The linker does know the structure field names and the name __Checksum of the checksum structure itself. These names cannot be changed.
The types of the structure fields can be adapted to the actual needs.

.checksum section:
The ".checksum" section must be the last section in a placement. It is allowed to be after the .copy section.
If it is not mentioned in the prm file, its automatically allocated when needed.
The checksum areas do not cover .checksum itself.
Notes:
The __Checksum structure can also contain checkSumWordAdd, checkSumLongAdd, checkSumWordXor and checkSumLongXor fields
to have checksums computed with larger element sizes. However, as the FILL areas are not considered,
the len field might be not a multiple of the element size. When this happens, 0 has to be assumed for the missing bytes.
Because this is not handled in the provided example code, automatic generated word or long size add or xor checksums are not officially supported.

Runtime support
The file checksum.h does contain functions and utilities to compute the various checksums.
The corresponding source file is checksum.c. Check it to find out how to compute the various checksums.

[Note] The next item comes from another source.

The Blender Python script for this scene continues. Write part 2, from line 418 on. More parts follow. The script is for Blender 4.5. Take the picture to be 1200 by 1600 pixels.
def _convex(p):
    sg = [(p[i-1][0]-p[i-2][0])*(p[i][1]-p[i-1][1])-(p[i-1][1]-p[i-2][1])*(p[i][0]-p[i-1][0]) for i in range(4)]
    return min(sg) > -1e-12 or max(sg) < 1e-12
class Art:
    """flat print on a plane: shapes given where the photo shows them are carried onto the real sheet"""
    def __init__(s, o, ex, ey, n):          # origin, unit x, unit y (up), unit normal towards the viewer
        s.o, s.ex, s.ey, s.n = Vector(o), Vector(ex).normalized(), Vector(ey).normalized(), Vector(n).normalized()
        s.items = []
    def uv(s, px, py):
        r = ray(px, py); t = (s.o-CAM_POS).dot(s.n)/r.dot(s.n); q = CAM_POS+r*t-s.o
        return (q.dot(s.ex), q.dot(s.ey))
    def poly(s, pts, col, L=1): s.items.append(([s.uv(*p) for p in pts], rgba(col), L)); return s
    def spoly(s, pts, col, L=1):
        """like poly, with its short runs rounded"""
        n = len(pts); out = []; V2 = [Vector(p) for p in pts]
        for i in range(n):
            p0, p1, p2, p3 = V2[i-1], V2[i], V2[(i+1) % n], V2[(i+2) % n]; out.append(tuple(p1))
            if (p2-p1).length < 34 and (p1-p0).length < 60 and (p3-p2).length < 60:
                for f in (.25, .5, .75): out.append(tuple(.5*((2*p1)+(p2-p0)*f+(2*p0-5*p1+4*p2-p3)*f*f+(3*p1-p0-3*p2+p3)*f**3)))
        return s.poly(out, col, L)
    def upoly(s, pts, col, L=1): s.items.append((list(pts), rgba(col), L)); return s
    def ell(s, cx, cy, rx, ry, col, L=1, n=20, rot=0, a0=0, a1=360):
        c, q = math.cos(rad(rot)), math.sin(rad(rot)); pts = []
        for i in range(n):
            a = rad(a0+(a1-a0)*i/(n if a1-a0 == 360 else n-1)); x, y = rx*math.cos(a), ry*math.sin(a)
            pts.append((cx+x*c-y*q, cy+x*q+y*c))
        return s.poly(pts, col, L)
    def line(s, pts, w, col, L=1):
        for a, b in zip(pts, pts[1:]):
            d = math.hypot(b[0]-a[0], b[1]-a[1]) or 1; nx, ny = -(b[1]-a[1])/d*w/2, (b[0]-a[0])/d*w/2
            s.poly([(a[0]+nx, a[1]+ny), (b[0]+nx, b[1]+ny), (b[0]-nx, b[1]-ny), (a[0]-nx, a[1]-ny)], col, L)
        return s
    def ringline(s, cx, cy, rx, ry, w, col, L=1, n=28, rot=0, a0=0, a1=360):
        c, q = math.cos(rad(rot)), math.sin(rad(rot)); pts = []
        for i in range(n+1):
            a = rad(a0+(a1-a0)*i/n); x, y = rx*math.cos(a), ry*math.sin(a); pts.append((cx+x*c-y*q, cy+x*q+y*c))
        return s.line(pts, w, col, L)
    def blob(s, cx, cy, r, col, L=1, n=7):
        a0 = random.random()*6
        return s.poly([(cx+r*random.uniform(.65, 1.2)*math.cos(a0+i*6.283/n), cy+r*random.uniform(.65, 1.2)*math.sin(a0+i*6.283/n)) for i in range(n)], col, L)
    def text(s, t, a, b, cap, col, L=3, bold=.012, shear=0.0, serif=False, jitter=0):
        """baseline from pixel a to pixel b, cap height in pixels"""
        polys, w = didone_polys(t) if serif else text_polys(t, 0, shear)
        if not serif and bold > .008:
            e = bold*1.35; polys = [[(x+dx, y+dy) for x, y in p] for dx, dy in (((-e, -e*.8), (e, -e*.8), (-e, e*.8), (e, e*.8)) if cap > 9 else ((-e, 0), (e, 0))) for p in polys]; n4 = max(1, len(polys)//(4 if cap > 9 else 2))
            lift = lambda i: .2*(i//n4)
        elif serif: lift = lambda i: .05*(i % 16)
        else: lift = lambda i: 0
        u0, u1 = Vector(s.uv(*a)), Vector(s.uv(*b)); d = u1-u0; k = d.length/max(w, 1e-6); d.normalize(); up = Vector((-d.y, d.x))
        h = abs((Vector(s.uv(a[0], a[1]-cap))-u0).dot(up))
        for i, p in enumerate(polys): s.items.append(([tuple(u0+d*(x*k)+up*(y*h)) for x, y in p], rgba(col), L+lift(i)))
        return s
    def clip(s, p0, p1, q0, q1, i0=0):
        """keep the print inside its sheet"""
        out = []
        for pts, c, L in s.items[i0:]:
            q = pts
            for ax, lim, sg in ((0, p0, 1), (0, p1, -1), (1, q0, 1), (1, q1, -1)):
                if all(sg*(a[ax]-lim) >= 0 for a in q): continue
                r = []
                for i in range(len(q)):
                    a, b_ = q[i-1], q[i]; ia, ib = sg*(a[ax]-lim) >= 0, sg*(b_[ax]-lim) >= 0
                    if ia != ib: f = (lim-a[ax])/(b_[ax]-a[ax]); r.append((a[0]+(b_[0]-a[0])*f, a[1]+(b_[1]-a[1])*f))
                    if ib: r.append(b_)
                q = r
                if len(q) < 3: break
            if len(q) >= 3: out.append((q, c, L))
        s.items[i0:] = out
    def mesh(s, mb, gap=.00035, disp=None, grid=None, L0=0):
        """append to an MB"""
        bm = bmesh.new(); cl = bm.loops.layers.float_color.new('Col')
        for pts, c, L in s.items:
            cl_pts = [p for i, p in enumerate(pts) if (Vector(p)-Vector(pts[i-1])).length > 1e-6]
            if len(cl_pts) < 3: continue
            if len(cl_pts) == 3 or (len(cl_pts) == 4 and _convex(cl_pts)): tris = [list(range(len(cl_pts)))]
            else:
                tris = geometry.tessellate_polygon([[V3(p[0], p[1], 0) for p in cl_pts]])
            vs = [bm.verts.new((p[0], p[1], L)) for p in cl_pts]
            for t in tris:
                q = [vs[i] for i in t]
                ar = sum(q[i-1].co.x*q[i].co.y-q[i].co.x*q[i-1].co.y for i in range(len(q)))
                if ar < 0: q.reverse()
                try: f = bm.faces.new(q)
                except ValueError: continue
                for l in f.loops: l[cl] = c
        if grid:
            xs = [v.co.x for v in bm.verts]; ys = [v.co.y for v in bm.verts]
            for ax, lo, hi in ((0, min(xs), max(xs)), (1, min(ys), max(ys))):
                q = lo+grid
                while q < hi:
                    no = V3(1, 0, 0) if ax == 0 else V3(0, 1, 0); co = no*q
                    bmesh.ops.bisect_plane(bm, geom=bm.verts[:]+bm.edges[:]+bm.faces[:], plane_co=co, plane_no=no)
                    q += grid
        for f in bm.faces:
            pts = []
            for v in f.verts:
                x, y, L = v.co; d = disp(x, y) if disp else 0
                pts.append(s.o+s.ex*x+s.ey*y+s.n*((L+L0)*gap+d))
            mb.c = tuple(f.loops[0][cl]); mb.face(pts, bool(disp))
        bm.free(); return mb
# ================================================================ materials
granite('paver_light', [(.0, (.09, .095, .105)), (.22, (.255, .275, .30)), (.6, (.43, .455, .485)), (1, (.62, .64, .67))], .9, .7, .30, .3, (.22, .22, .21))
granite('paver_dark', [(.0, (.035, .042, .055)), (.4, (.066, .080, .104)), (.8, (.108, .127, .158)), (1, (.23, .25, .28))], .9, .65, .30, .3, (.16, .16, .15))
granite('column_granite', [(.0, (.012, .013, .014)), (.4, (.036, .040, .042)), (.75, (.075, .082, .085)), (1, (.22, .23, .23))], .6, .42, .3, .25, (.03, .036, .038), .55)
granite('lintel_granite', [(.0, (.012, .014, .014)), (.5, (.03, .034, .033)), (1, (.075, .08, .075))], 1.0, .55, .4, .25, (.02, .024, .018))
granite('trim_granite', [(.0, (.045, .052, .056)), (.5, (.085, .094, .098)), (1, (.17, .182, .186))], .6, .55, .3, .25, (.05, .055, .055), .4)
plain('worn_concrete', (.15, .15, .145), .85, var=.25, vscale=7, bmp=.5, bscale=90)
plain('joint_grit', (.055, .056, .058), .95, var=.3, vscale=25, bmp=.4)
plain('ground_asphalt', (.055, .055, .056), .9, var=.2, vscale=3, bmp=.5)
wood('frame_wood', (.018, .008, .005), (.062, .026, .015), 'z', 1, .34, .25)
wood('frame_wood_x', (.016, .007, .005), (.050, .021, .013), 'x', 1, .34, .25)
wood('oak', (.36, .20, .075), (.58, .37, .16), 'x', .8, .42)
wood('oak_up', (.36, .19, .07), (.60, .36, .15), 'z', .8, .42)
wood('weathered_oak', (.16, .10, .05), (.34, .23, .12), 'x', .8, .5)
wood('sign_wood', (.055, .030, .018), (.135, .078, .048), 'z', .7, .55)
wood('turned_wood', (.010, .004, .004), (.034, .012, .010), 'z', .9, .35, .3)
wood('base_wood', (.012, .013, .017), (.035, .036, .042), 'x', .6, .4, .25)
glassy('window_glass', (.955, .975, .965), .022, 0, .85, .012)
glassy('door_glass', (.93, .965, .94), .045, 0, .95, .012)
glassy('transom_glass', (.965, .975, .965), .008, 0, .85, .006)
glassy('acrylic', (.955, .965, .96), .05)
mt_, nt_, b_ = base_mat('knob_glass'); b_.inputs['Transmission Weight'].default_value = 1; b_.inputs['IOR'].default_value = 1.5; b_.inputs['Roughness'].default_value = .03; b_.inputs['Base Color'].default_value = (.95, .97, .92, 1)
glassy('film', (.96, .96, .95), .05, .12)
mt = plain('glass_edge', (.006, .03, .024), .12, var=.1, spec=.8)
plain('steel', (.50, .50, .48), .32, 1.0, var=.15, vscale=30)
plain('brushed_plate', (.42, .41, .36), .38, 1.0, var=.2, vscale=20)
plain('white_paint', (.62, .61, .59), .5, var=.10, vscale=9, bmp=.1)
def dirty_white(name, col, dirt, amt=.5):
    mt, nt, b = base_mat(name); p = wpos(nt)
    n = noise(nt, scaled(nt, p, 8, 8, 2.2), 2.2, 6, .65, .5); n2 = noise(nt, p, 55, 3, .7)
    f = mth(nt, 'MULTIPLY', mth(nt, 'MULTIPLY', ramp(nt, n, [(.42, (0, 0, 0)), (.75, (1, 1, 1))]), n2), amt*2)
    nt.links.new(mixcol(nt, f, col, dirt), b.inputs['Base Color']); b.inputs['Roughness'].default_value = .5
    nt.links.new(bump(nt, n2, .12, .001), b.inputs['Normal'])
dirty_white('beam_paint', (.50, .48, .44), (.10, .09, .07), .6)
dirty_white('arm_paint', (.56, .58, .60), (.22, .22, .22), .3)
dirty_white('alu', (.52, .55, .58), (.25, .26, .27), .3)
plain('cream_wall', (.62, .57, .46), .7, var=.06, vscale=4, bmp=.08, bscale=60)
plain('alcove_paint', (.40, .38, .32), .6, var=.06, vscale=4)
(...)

The automatic generated checksum feature does not need any customer code.
A simple call "_Checksum_Check(_startupData.checkSum, _startupData.nofCheckSums);" does state if the checksums are OK.

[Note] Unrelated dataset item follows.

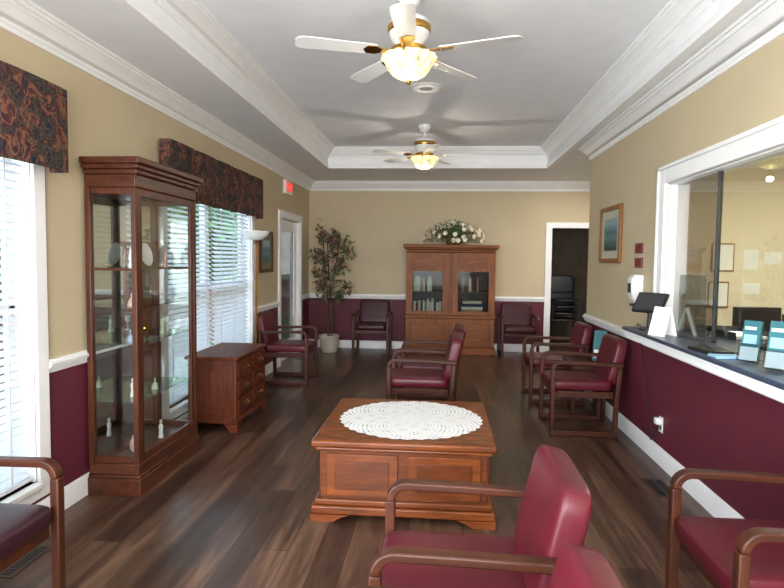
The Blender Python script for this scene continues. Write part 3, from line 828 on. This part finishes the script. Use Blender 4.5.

Comparison:   Automatic method                                       Prm Method
Complexity    Really easy to use.                                    More Complicated to use.
              Just call _Checksum_Check and the return value         The prm file has to be setup, with different things in mind.
              states whether the checksum is correct.                All the addresses of all memory areas have to be duplicated in the C source and
                                                                     int the prm file at 2 places.
Robustness    Good. Nothing (or few things) to configure.            Maybe values have to match.
              Automatic adaptation of the linker for C source file
              changes.
Control       Poor. Only if a segment should be checked and the      Everything is in full user control.
              method can be controlled.
Memory Usage  Needs few more memory because of the control           Needs not one unnecessary byte. As optimal as possible.
              structures.
Exec. Time    For execution time only innermost loop is significant. For execution time only innermost loop is significant.
              Both methods are using the same.                       Both methods are using the same.